When looking at the potential changes, it is important to realise that in the past we have seen successful change driven by a series of small, iterative, rapid changes in the models rather than a big bang, certainly where the market drives the change rather than a regulation being laid down. I believe this will be the case here. By way of example, we are already starting to see two streams of payments mature with retail consumer and small business payments going through Travelwise, PayPal, Amazon, etc, while the larger banks and client organisations are using SWIFT and the traditional model; CBDC could become a part of the process for CLS, retaining the same market model.

Swift

The need to monitor and control in real time will provide the biggest challenge to financial service organisations

Internally, traders will need to see real–time positions, risks and limits. Hedging will become more difficult, potentially using algo or analytics to execute, as real time will reduce the ability to foresee the positions and arising exposure.
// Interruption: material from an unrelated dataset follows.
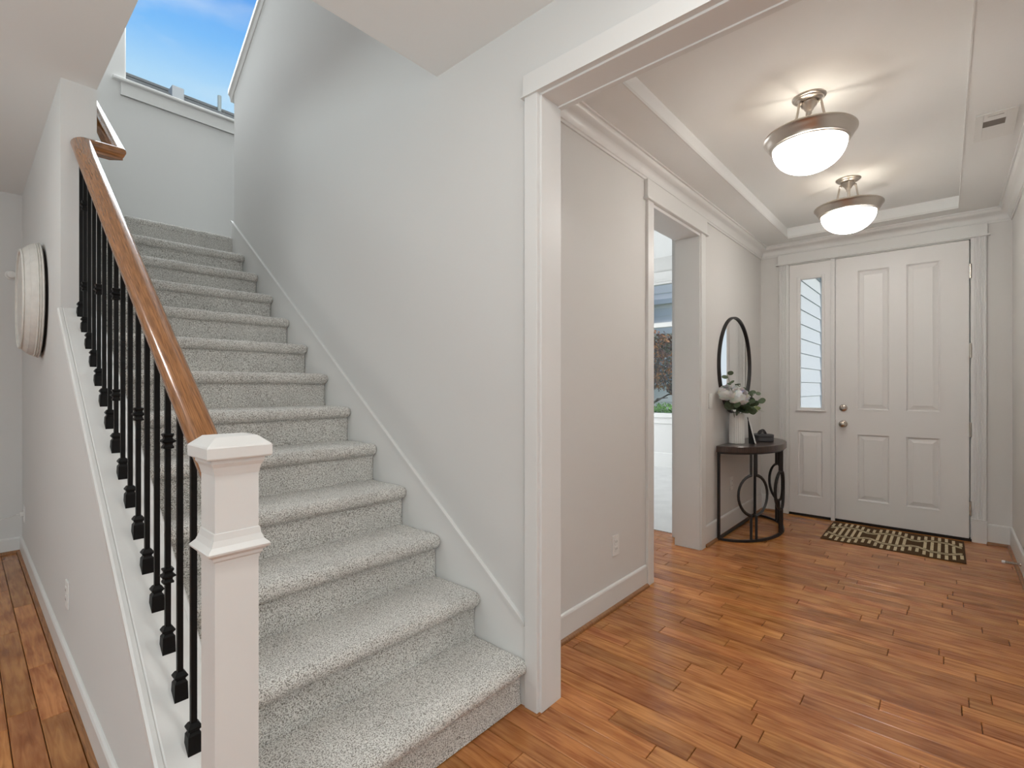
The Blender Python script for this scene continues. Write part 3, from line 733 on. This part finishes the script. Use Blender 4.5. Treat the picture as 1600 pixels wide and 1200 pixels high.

Risk management will have to become real time and monitoring the limits for clients will have to change. It will need to be done in real time with limits restricting the trading ability immediately. Accounting will need to revalue real time in order to provide risk data for monitoring activity. Settlement systems will have to create immediate settlement instructions that are sent without manual validation, causing a knock on effect for reconciliation. Finally, and as important, is the need to create controls in real time; information, I use the word information rather than data, will be required in real time in order for control to be effective.

On the up side, intelligent automation will enable much of the control to be faster and more prescribed market intelligence to be created.

Conclusion

The growth of FX transaction volumes doesn’t look like slowing and the demand for real-time settlement isn’t disappearing anytime soon either. In the near future we may see some sporadic attempts, but the market in general is still some way off. To get ahead of this challenge, market participants need to review their internal operating models and controls, embrace and leverage new technologies and collaborate with others to ensure a consistent industry approach.